Donovan is referring to the Passionate Love Scale, created by University of Hawai'i psychology professor Elaine Hatfield.
The 15-question quiz is meant to gauge how much in love a person is by measuring three aspects of being intensely in love: cognitive, physiological/emotional, and behavioral aspects.
It "really is designed to tap those feelings when you're wildly in love," said Hatfield, who developed the quiz in 1986 with her student, Susan Sprecher, now a sociologist at Illinois State University. It was featured two weeks ago in Time magazine's "The Science of Romance" special, an issue devoted to new research on passionate love and sexual desire.
Results of the questionnaire range from "extremely cool" — feeling no passion at all — to "extremely passionate" — finding it impossible to keep away from the object of one's desire, even when pursuit is dangerous or foolish.
"That's called stalking," Tracy Orillo-Donovan, Donovan's wife, said laughing.
Orillo-Donovan also took the quiz and had a similar score to her husband's, a 95, which put them both in the "passionate" category — meaning passionately in love, but not with such unrelenting intensity as the "extremely passionate" category.

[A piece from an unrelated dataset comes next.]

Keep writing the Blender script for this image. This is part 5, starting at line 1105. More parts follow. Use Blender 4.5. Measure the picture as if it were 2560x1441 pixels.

"It's just a matter of sustaining that level of interest," said Orillo-Donovan, 45, a broadcast manager at UH. Communication among couples is also crucial, Orillo-Donovan added.
"I think relationships go through chapters," Donovan said. "Sometimes it takes certain chapters to set up other chapters ... but those chapters all add up to something positive, just like a great book."
Jennifer Paterson, a UH graduate student in social psychology and a student of Hatfield's, is using the Passionate Love Scale in her research on how people of different social classes in England might love differently.
Paterson said her personal preference for the ideal Passionate Love Scale result would be the "average" category — feeling occasional bursts of passion.
"You want to feel some (passion), yet you have to be realistic," said the Makiki resident, 24.
Over time, it's natural for love to change, she said.
"So if you start off really high (on the scale), you're going to crash," Paterson said. "If you start off low, you'll just flatline."
Researching topics on love and sex since 1960, Hatfield has found that in general, falling in love and feeling intense love can happen to anyone from anywhere and at any age.
"It starts surprisingly early and it ends surprisingly late," said Hatfield.
While the scale was created mainly as a research tool, readers "can do it for fun," Hatfield said.
Donovan and Orillo-Donovan, of Hawai'i Kai, said they enjoyed taking the quiz.
"It's a really good self check on seeing where you or your partner are at in your passion for each other," Donovan said.
And if couples score low, they'll know to work on their relationships, he said.
"It doesn't matter if you've been in a relationship for two months, two years or 20 years," Orillo-Donovan said. "It's always interesting to find out how passionate your partner feels toward you."